Fat Bikers and the Law

While looking for a picture to link to in a different column, I stumbled upon this website, Biker Law Blog, and this topic: Does Being Overweight Affect Your Rights in a Motorcycle Accident Case? Check it out. The picture the lawyer chose to emphasis his point is amazing.

The important part of the biker lawyer's conclusion was, "I do not see why a person who is overweight cannot safely operate a motorcycle. As a matter of fact, I personally know people who I would consider to be obese, and yet are outstanding motorcycle riders."

Holy crap! I know that the law is supposed to be blind, but I'm a little discouraged with how stupid lawyers and judges can be. How can anyone call motorcycle a "sport" on one hand and, then, claim that having the maneuverability of an overweight walrus and the shape to match would have no affect on a rider's capability?

My reasoned, calm, dispassionate response on his blog was "Well, that would explain why there are so many successful fat professional racers."

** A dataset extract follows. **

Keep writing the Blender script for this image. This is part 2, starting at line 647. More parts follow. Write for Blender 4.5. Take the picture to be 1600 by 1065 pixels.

At some point, outside of the irrational territory of a court of law, common sense ought to prevail. Yeah, I know, "motorcycling is different than racing." It is: it's way more dangerous and demanding. Those giant bellies you often see perched on top of a lounge chair cruiser wouldn't fit on the seat of a motorcycle that has 21st century brakes, suspension, or handling characteristics. I've often considered most of what Hardly sells to be "motorcycles for the physically challenged" or "'rolling wheelchairs." If you are limited to a particular style of motorcycle because of your physical condition, it's obvious that you are equally limited in your capabilities. You might be able to compensate for those limits with experience, judgment, and by limiting your exposure to complicated riding situations (such as only riding in your backyard), but you're still less capable than someone not so encumbered.

While it's obvious that your "rights" will not be reduced because of obesity, it is equally obvious that a jury's sympathy for a lard-ass on a Harley will be dramatically different than it would be for a healthy adult riding a less stereotyped motorcycle.

In Motorcycle Consumer News, a while back, a much more reasonable lawyer spent some time explaining how successful trial lawyers would be well advised to avoid jury trials at all costs when they are representing a motorcyclist. Our public image sucks. Most people don't like us and we appear to be doing our best to further that opinion.

Regardless, imagine you're a juror in a trial where someone turned in front of a motorcyclist and the biker was unable to stop his bike and smashed into the cage. The biker is claiming, "There was nothing I could do."

The cager's lawyer shows you a picture of the biker on his bike, pre-crash. He's 350 pounds of sedentary flab and he's helmetless, armed in a wife-beater and sunglasses, and riding the bike of choice for the over-aged, Angel-wannabe (sort of like the bike Mr. Lawyer is pictured beside in his blog photo at right). Imagine the biker's lawyer is the guy in that picture.

You're a reasonably intelligent person. You can do a quick p=mv calculation in your head and-- adding the 900 pounds of the biker's rolling wheelchair to his 350 pounds of inert flab--you decide that anything changing directions faster than a glacier would catch this dude unaware and unable to avoid a crash. The cager goes free and un-fined and bikers all over the country cry "foul!"

The unfairness of the jury's decision causes even more flab-layered bikers to buy worthless loud pipes, eat more barbecue, and get even wilder tattoos. That alienates even more cagers and the next biker in court finds himself part of a routine on Jon Stewart's program.

Unlike Mr. Lawyer, I don't know a single obese "outstanding motorcycle rider." Not one. I know some once-outstanding riders who are still pretty good in their lard suits. I know a lot of guys, like me, who were once pretty good and are now on the edge of cycle-disabled because of their lack of flexibility, poor motorcycle posture, disproportionate weight-to-strength ratio, and limited choices of vehicles. If that really is a picture of the Law Blog lawyer, I suspect his definition of "outstanding motorcycle rider" and mine are radically different. He should look up the word "outstanding." I don't think it means what he thinks it means.